THE CUP OF JOY
Team India celebrate with the trophy after winning the ICC men's T20 World Cup at Kensington Oval, Bridgetown, Barbados, June 29
HOW DOES ONE DEAL WITH THAT 'one bad day'? Forget it and move on, the manual says. Rohit Sharma did exactly that. Only, it took him about 223 days to bury the ghost of the Ahmedabad 2023 one-day World Cup final. "Last night was a bad dream, right? I think the final is tomorrow" is how the skipper would later recall that fateful November night. It was no surprise then that on June 29, 2024, he lay face down on the turf of Kensington Oval in Barbados, minutes after the T20 World Cup was won-in one of the most endearing images from India's triumph-with his eyes closed, almost as if to force himself into another slumber and dream. "I started the game in 2007 winning the T20 World Cup and to leave the game winning it, that's a tailor-made situation for me," he says. "Life has come full circle...it has been brilliant."

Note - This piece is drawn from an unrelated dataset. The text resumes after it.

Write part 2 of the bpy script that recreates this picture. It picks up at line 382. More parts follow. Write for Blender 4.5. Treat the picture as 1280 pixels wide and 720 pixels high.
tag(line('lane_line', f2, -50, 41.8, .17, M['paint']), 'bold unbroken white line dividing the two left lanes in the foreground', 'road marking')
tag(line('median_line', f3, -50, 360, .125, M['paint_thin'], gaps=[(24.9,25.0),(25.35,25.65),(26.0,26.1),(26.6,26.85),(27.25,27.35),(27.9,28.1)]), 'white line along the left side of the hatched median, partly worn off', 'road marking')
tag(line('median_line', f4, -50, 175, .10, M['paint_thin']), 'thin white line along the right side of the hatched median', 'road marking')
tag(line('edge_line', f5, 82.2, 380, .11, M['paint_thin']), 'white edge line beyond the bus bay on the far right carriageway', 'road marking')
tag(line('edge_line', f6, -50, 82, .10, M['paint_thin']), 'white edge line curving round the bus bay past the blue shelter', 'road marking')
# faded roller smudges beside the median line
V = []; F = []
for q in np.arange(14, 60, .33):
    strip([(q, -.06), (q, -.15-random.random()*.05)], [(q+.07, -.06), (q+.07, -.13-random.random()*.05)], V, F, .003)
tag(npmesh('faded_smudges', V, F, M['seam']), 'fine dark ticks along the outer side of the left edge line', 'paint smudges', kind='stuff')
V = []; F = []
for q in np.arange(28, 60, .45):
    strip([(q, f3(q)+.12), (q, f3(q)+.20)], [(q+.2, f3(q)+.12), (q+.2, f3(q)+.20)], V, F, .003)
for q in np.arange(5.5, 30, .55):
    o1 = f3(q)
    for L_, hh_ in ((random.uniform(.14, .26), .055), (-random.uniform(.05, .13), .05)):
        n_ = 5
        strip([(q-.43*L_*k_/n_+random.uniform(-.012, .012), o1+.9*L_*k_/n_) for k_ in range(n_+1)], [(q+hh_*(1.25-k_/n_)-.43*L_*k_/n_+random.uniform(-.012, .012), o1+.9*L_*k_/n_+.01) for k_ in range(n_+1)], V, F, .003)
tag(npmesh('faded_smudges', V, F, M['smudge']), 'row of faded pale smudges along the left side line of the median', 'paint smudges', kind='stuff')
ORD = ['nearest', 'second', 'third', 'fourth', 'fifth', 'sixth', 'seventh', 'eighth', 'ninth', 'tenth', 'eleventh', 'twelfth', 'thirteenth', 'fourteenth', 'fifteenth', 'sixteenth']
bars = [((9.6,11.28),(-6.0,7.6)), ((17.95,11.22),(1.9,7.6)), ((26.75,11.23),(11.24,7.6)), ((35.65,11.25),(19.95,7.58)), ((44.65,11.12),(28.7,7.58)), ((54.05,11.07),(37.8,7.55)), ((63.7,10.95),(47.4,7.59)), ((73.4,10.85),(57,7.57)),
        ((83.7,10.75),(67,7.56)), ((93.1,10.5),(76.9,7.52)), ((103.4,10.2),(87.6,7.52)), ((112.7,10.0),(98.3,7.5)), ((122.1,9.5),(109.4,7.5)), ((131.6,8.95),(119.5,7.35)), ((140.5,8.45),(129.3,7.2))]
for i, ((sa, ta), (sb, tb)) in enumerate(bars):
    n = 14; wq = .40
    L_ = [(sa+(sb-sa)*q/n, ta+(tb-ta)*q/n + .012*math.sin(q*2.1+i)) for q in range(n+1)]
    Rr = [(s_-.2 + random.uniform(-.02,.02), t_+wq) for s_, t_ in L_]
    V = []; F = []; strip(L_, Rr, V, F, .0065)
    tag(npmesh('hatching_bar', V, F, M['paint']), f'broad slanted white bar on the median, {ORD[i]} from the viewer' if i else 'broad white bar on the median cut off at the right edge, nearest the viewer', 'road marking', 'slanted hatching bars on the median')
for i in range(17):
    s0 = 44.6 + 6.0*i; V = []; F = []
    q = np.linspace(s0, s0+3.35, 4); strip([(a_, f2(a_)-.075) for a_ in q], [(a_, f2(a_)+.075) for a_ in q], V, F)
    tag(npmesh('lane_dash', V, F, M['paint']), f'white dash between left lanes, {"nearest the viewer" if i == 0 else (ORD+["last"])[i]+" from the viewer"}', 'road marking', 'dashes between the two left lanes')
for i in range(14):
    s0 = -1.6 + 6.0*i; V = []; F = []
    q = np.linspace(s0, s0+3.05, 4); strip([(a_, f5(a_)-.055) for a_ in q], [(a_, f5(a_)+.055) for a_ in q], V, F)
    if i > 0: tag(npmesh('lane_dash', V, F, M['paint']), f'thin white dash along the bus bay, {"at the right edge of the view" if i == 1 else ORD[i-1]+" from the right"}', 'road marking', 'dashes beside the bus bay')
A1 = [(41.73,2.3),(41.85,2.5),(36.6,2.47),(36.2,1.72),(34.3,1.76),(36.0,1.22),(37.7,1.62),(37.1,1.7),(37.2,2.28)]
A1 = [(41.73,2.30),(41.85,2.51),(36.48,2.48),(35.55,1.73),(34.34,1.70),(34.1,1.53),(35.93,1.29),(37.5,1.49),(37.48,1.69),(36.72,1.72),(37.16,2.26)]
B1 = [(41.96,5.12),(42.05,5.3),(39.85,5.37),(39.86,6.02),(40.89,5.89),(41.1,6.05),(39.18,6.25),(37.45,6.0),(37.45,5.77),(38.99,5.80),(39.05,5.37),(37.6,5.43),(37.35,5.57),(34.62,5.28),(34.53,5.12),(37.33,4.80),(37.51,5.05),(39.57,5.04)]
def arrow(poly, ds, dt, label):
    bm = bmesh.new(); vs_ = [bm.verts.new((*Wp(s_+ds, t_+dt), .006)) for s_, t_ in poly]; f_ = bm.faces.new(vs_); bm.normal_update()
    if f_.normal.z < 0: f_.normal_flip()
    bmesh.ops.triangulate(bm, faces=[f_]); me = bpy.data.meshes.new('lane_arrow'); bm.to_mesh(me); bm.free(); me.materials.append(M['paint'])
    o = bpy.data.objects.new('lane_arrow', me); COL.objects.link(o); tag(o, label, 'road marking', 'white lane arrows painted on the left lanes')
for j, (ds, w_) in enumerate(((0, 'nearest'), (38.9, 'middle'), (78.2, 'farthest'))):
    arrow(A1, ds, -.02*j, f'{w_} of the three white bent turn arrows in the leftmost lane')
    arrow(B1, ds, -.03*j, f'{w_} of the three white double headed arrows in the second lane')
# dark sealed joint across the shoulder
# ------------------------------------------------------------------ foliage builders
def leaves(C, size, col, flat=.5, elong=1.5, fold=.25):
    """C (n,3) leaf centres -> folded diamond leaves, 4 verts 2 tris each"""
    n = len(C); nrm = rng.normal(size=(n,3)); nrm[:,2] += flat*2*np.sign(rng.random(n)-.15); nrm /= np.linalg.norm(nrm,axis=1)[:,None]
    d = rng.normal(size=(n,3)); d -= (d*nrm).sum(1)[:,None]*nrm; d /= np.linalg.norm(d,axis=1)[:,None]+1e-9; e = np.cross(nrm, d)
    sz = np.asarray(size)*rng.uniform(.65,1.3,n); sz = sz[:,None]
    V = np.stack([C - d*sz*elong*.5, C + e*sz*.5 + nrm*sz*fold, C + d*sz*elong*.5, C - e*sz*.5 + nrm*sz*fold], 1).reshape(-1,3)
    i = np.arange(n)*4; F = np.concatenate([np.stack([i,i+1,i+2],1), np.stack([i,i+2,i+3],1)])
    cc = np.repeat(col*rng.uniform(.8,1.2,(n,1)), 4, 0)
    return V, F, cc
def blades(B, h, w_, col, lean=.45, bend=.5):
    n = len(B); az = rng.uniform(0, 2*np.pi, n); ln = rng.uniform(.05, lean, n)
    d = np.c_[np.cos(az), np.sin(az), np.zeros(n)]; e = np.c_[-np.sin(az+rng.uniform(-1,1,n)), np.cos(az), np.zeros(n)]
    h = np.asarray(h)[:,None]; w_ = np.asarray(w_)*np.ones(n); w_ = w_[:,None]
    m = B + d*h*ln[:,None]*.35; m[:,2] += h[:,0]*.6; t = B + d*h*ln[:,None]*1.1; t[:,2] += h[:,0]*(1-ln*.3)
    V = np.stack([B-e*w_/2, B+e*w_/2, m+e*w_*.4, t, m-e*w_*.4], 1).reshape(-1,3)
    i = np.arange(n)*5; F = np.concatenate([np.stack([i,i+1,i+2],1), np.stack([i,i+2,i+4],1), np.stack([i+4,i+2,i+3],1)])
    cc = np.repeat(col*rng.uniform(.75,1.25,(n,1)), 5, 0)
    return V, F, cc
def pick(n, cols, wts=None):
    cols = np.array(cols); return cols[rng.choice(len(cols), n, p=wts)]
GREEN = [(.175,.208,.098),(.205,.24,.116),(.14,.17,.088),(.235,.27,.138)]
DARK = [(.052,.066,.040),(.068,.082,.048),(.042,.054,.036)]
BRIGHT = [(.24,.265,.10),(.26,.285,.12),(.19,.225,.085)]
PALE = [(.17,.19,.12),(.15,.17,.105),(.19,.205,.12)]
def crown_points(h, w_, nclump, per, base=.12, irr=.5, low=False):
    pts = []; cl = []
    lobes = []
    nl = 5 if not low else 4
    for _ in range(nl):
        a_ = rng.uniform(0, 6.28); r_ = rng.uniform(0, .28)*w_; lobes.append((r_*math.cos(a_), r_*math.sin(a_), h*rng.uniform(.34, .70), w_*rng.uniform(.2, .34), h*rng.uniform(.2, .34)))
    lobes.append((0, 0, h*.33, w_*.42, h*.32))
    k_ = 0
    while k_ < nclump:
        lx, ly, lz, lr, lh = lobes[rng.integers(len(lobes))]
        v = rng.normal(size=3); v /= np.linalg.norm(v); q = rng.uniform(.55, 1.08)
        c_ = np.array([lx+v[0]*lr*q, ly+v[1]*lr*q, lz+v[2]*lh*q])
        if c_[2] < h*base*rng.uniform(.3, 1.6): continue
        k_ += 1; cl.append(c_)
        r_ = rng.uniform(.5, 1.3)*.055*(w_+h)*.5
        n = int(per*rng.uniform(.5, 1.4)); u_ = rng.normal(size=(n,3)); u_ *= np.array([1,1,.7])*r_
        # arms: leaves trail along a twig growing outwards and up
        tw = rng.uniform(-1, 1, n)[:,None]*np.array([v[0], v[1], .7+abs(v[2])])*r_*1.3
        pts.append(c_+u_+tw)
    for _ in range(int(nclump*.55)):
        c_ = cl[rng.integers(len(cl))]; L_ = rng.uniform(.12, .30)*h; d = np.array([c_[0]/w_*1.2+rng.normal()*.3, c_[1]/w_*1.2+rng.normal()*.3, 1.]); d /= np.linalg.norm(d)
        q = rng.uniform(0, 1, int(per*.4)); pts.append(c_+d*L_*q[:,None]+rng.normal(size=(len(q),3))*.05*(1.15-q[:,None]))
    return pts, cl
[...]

But before lifting its fourth World Cup trophy across both formats, Team India had been caught napping on more than one crucial occasion. None was more critical than the semi-finals of the last edition of the T20 World Cup two years ago where they lay exposed before a rampaging England, the eventual champions. Losing by a margin of 10 wickets on a good batting track in Adelaide, it was evident that the Men in Blue were well behind the curve in T20 cricket. Something had to change.